10月16日(日)、戸田コミュニティセンター主催で行われた『十二座神楽の見学』。参加者29名の中には地元馬立周辺の上高根や光風台在住の人が多かったが、午前9時半にセンターを出発した際に聞かれたのは、「普段移動には車を使っているから大通りばかり。この道は初めて通ります」という声。
講師の米田耕之助さんは、経由する随所の寺で解説をする傍ら、不測の事態に備えて軽トラックで同行した。スタッフ6名を加えた参加者達は4班に分かれ、まず目指すは上高根にある稱禮寺。別所にある千葉県指定有形文化財の薬師如来坐像・両脇侍立像は平安時代につくられたとされ、3体そろって残されているのは県内でも非常に少なく価値あるもの。「現在は毎月第3日曜日に地元の方々が鍵をあけて解放しています。念仏を唱えたり、世間話をしているのでぜひいらしてみてはいかがですか」と米田さんが説明し、各々薬師如来像を覗き込んでは手を合わせ、写真に収める姿が見られた。
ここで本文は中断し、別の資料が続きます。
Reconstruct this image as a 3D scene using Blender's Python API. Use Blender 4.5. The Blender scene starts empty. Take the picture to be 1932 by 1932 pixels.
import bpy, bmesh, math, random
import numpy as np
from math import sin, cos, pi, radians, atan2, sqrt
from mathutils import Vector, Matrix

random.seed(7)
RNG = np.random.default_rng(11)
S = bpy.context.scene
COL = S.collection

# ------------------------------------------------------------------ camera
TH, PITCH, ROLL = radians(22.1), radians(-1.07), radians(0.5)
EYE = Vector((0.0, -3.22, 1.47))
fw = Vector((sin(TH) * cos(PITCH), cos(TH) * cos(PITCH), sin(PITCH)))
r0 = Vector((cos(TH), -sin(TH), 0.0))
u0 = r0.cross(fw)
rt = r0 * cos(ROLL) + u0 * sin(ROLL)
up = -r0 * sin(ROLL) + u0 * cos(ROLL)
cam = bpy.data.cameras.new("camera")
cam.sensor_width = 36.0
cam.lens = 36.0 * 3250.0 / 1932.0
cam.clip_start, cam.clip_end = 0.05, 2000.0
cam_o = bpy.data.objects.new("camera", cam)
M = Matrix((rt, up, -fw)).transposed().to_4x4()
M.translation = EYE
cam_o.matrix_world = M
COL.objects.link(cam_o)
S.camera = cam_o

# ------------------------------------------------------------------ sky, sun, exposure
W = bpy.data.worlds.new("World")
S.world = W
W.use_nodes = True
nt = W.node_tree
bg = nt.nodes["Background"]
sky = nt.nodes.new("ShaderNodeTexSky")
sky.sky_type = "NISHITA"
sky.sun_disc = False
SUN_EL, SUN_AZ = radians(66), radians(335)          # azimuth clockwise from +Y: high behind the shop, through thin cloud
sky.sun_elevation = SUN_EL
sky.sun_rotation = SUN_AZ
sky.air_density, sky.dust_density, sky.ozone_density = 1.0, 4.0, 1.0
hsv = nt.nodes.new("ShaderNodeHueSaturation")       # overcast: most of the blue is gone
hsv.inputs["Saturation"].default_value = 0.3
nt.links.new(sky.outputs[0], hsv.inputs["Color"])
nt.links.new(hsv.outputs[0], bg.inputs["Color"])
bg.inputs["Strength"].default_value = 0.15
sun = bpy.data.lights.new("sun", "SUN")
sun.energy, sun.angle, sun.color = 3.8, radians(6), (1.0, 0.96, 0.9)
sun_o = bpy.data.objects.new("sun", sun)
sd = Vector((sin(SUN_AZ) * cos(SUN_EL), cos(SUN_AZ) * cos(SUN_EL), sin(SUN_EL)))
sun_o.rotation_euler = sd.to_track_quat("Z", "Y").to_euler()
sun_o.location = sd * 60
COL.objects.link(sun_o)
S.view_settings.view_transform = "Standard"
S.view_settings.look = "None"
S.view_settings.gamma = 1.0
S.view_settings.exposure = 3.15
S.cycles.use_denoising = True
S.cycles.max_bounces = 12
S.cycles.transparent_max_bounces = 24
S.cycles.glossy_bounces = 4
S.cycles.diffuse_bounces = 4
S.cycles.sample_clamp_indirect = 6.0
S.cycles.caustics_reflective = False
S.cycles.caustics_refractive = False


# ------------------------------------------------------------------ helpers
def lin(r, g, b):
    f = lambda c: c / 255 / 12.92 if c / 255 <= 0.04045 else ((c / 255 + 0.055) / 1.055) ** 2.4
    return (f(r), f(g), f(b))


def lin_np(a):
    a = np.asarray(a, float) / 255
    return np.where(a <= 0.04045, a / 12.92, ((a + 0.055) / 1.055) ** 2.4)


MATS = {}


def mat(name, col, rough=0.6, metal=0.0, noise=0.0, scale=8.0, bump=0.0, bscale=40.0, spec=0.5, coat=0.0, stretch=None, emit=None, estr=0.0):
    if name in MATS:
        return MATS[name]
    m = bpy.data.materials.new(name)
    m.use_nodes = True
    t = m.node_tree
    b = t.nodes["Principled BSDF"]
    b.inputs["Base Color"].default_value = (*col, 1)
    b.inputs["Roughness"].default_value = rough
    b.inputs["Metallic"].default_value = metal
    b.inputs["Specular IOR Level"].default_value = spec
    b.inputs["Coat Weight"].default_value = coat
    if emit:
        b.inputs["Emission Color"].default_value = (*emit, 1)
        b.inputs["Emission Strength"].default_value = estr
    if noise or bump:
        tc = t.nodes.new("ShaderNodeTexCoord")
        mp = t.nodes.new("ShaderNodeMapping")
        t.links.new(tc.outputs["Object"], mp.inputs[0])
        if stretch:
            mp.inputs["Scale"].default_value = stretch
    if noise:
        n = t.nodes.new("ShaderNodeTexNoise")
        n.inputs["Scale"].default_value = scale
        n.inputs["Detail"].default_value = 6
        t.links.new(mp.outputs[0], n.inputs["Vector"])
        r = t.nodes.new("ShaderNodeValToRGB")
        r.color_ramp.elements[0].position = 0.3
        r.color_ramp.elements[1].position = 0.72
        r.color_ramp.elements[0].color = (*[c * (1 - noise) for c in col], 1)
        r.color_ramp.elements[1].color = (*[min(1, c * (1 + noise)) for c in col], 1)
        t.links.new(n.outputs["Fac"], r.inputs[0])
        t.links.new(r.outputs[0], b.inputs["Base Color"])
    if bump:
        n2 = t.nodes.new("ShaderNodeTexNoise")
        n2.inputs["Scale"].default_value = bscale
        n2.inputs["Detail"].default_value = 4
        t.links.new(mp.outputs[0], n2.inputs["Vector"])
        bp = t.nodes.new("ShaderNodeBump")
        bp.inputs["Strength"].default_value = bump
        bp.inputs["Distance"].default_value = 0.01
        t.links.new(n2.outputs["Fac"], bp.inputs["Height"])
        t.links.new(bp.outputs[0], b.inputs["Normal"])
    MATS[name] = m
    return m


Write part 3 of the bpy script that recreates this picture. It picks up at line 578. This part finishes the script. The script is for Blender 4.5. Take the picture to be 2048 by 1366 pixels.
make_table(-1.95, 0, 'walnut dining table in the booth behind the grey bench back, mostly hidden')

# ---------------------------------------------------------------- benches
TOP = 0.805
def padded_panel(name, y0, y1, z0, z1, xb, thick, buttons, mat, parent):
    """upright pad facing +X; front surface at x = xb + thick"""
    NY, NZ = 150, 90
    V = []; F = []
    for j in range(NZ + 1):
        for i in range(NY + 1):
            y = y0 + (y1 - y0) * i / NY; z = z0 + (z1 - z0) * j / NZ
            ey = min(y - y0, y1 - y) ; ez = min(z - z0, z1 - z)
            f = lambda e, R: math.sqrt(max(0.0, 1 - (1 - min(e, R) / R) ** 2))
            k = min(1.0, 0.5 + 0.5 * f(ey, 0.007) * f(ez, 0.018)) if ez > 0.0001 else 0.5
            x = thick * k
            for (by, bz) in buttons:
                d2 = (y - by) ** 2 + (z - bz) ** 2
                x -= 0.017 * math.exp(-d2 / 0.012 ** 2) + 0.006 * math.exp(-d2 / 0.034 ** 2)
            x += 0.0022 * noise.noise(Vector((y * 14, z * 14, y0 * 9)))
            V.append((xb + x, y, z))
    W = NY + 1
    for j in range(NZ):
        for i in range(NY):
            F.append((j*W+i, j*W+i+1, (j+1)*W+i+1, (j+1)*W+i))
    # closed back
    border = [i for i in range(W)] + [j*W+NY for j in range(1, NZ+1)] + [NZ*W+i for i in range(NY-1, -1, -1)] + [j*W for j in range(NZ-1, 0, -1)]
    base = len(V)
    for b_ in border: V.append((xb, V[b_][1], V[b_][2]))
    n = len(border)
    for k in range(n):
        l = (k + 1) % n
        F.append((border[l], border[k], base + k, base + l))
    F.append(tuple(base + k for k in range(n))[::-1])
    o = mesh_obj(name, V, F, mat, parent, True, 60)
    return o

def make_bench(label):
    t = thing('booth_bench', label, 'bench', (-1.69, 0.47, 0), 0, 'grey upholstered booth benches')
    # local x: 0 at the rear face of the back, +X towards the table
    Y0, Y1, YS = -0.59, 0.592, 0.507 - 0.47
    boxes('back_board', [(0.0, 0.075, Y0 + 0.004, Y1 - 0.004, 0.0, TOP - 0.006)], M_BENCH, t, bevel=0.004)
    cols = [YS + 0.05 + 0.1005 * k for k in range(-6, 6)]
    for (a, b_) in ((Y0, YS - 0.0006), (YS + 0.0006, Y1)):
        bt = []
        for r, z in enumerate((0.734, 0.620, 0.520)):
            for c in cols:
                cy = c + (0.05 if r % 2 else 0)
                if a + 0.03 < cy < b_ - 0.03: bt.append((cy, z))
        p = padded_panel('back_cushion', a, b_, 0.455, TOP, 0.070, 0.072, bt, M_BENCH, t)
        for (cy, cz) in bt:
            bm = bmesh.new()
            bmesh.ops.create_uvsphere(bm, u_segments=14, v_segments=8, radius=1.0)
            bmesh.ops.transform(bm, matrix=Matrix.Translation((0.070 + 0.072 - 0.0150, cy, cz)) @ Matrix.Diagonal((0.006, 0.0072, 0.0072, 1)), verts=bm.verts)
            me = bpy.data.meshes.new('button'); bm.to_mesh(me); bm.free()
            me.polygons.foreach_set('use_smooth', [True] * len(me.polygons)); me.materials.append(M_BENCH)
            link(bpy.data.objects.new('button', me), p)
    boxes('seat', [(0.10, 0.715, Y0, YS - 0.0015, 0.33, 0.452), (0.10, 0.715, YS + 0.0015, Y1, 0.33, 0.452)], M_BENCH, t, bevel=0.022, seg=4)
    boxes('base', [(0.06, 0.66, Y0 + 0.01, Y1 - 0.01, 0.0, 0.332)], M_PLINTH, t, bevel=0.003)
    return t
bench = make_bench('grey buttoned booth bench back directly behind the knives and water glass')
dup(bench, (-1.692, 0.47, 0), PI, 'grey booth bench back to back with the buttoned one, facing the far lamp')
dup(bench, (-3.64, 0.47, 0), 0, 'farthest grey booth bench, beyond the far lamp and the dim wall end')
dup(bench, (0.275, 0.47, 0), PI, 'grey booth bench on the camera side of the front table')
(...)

本堂では、住職から了承を得て参加者が鐘をついたり、敷地に咲く十月桜を眺めるなど終始和やかに行程が進む。そして、次に向かうは日光寺。聖観音は3.3mを超え、県下でも最大の大きさを誇る古像。長い間仮堂に安置され、その大きさゆえに一部しか拝観できない時期が続いたが、昭和45年に保存庫建設のため全容を確認したところ、人々は出来栄えの素晴らしさに驚嘆したといわれている。「物凄く昔に来たことがあり、当時隙間から観音様を覗いたのを覚えています。これからは散歩がてらちょくちょく訪れたいです」と参加者も笑顔を見せながら、聖観音に魅せられていた。
歩き続けて約2時間、小雨の降る瞬間があったものの、羽織っていた上着を脱いで半袖になるほど気温は上がっていく。日光寺脇の建屋で休憩に入ると、参加者たちは持参した弁当を思いおもいの場所で食べ始める。今までに訪れたお寺や自宅で採れた柚子で作る化粧水のことなど話題に事欠かず、初めて会った人でも同じ講座に参加するだけで、あっという間に打ち解けてしまう。
最後に訪れたのは、日光寺の坂を下った場所にある鶴峯八幡宮だ。例大祭で行われた十二座神楽は昭和39年に千葉県指定無形文化財に指定されている。この神楽は鎌倉八幡宮より伝えられ、おはやしも別名、鎌倉ばやしと呼ばれているとか。道中で聞こえた神楽の音に、「この音を聞くとどうしてか懐かしい気持ちになりますね」とはやる気持ちを抑えるように歩いたほど。到着すると皆一様に、次々と披露される猿田彦の舞、稲荷様の舞などを真剣に眺めていた。距離にして約8キロ、戸田周辺の文化財に心も体も満たされた日になったのではないだろうか。